Democrats are quickly coalescing around Harris, and party veterans are coming off the bench to pitch in however needed—including a major show of support from former President Barack Obama said to be coming soon.
Much like they did with Obama early on, Democrats are rapidly giving themselves permission to graft whatever they want to see onto Harris. As one Democratic strategist put it, this is basically “Project Projection Harris”—everyone can see what they need for now in order to get to yes. Democrats did this most notably with Obama, who disappointed many liberals when his administration was not as anti-war as they had hoped, or with Biden, whose campaign rhetoric against guns, among other issues, often failed to match his results. Ultimately, Democrats fell in line in service of a bigger goal of stopping the alternative.

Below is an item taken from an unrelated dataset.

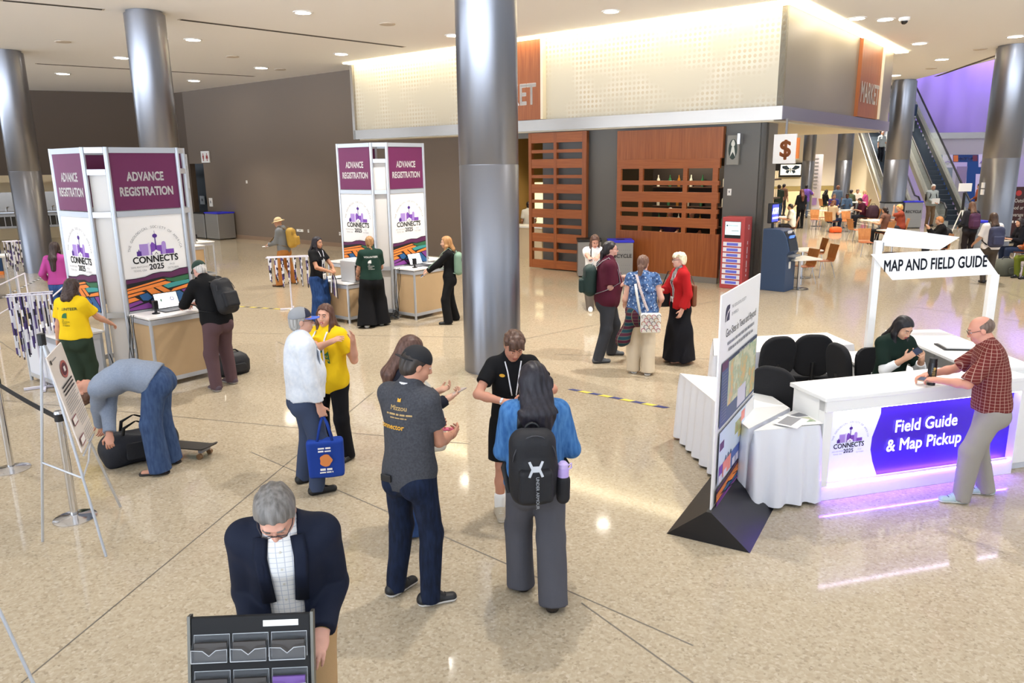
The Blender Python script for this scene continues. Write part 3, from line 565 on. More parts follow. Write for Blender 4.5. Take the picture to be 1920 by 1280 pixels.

All of which is to say this: Harris is having a very good roll-out, one that is unrivaled in recent memory for any candidate’s start, but she may be riding high on borrowed time. She and her new campaign are working overdrive to define Harris’ candidacy before rivals and even well-meaning allies can. Ultimately, though, it’s up to Harris to show Americans who she is and how she would lead. While it’s still early days, it seems Harris has found her footing and an open-minded audience who still want to know more about her. She just needs to make up a lot of ground in a short window.